-- start of TASK MATERIAL --
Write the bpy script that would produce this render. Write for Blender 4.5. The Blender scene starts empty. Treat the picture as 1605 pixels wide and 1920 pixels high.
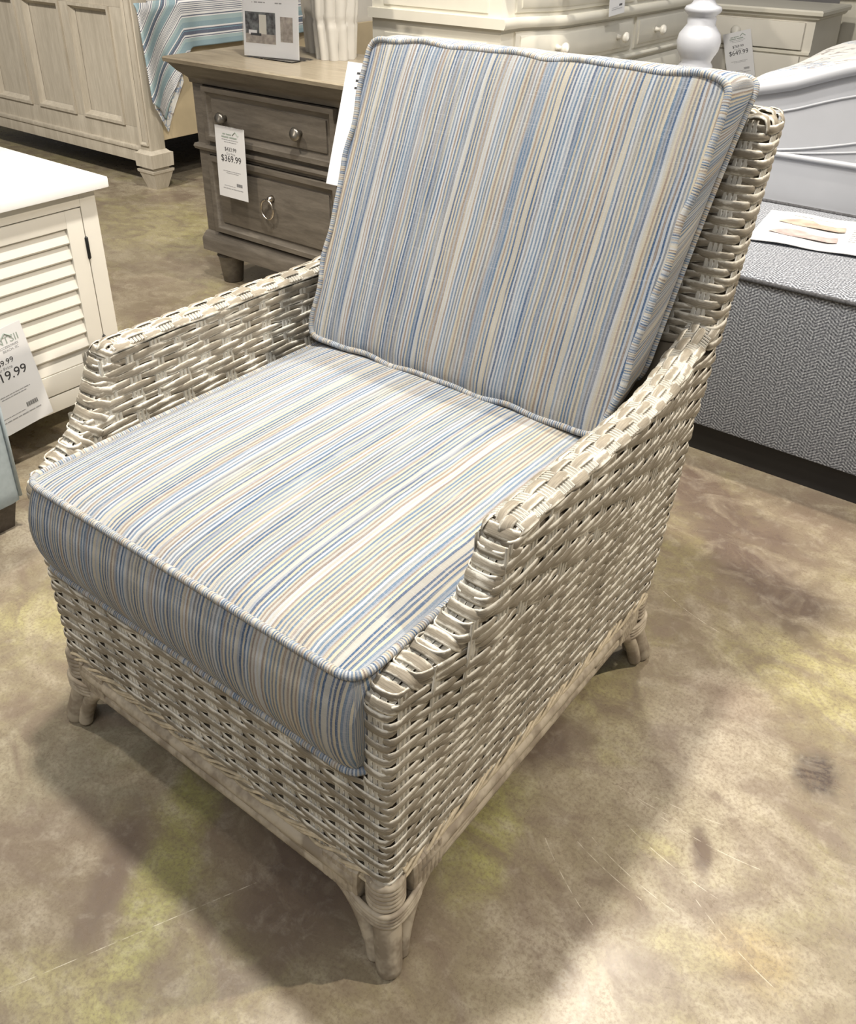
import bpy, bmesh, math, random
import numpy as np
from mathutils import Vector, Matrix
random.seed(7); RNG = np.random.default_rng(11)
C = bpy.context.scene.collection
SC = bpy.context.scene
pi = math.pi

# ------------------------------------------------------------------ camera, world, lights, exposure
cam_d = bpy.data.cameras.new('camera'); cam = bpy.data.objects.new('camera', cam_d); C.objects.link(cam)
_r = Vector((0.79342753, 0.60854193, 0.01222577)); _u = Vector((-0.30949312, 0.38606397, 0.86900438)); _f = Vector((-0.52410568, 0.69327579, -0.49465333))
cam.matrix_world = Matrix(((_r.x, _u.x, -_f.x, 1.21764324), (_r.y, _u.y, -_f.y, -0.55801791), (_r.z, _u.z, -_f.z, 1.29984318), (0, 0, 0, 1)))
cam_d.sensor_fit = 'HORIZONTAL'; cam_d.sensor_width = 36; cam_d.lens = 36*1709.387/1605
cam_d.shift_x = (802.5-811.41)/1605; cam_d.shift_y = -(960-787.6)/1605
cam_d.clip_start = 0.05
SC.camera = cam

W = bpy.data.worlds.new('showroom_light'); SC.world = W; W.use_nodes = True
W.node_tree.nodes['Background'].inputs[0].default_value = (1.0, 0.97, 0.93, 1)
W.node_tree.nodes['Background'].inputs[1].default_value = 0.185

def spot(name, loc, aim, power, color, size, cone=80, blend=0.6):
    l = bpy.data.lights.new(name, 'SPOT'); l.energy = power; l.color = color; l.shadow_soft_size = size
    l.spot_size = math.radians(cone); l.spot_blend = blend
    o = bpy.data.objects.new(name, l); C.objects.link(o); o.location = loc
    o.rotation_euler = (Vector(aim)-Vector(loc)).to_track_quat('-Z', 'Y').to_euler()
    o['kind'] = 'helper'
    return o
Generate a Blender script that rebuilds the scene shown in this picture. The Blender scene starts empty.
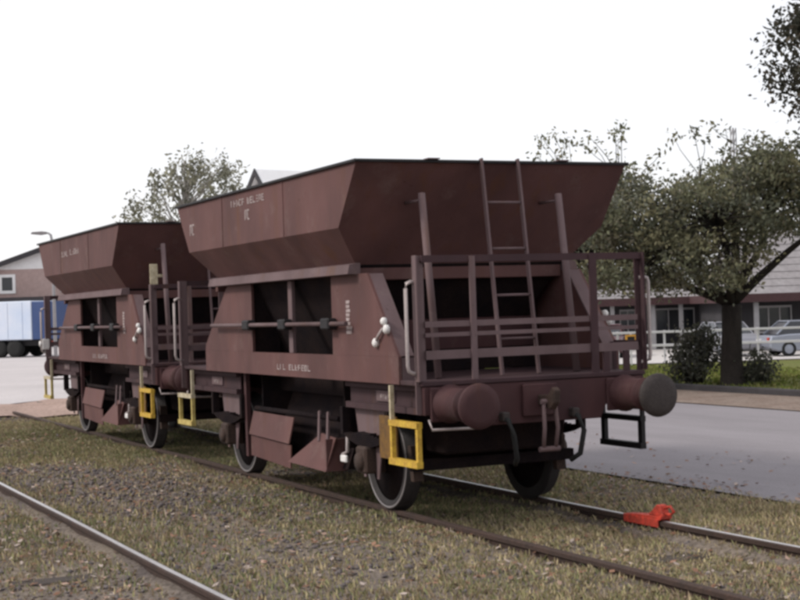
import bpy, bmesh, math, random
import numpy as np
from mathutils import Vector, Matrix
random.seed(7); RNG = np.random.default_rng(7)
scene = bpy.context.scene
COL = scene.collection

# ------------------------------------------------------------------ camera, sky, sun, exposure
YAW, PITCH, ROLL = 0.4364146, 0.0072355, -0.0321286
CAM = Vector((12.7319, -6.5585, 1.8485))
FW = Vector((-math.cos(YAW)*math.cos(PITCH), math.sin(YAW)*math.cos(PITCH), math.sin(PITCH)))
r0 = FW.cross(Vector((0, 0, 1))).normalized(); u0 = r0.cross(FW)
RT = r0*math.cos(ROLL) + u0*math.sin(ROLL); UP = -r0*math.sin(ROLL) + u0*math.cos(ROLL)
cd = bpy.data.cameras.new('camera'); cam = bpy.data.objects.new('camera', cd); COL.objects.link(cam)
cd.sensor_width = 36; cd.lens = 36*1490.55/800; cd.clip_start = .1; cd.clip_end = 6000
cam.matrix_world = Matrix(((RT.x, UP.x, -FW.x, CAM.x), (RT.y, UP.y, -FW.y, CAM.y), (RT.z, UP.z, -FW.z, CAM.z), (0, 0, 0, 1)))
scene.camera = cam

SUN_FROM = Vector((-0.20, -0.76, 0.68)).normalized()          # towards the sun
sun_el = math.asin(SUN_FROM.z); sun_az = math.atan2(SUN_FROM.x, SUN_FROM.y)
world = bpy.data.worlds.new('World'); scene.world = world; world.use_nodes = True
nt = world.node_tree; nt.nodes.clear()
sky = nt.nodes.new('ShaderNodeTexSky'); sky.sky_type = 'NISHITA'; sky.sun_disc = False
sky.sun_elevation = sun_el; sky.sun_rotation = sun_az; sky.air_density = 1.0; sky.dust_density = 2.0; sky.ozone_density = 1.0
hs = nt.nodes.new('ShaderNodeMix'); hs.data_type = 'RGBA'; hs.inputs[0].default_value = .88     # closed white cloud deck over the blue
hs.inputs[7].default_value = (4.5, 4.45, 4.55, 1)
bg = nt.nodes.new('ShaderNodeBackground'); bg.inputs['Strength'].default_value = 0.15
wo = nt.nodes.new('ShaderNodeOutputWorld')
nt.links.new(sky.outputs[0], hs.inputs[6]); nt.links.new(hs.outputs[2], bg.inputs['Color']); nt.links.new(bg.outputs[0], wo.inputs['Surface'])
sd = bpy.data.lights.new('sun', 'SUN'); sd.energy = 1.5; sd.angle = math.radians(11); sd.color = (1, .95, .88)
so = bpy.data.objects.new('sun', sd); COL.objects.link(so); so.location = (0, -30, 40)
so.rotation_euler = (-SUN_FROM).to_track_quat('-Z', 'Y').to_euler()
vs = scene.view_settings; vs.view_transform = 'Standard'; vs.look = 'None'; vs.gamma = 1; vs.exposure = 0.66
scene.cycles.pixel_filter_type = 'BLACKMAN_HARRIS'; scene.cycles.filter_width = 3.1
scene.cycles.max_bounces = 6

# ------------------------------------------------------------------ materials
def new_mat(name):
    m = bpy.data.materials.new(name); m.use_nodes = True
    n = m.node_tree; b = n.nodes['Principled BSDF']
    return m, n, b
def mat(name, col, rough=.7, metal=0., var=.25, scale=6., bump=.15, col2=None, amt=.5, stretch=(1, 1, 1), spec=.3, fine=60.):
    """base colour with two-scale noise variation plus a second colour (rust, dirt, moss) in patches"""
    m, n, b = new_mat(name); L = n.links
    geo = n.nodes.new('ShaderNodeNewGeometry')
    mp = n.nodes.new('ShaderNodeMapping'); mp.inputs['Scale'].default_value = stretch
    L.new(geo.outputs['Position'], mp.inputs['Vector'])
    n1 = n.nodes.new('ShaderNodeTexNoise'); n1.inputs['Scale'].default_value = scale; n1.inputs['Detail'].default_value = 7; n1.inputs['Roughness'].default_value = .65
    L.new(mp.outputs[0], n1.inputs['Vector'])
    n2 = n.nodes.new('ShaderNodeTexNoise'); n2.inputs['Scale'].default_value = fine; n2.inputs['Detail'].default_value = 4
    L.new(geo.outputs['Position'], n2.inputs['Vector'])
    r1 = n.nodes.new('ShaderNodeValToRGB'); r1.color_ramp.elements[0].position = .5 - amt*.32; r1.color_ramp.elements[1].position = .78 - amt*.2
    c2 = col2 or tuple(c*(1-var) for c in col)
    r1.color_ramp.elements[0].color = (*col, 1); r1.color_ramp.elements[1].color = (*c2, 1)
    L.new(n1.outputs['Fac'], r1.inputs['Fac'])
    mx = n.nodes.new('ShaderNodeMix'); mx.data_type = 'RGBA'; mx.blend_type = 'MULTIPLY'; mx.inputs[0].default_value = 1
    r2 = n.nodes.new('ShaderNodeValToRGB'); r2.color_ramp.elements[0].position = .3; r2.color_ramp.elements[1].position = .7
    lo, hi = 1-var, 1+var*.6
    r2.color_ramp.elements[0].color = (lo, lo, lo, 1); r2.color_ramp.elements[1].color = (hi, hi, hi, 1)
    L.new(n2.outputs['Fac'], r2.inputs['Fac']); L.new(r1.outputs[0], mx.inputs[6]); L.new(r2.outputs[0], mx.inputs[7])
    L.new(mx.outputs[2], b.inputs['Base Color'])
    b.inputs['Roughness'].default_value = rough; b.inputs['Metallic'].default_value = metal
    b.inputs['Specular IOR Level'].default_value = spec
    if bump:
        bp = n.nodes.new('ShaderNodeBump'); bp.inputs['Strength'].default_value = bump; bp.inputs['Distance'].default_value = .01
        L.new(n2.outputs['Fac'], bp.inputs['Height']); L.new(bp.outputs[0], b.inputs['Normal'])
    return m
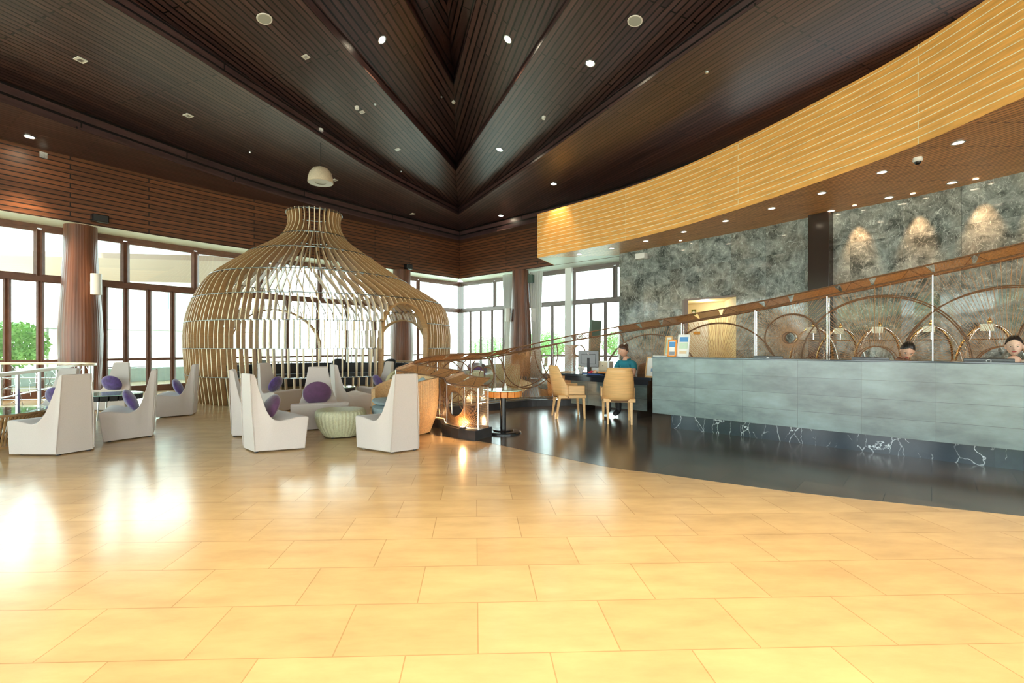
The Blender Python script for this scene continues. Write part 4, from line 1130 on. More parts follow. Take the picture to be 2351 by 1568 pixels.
-- end of TASK MATERIAL --
Show every line from the entries above in which "that" appears.

*SOLUTION TO THIS TASK*:
Write the bpy script that would produce this render. Write for Blender 4.5. The Blender scene starts empty. Treat the picture as 1605 pixels wide and 1920 pixels high.
Generate a Blender script that rebuilds the scene shown in this picture. The Blender scene starts empty.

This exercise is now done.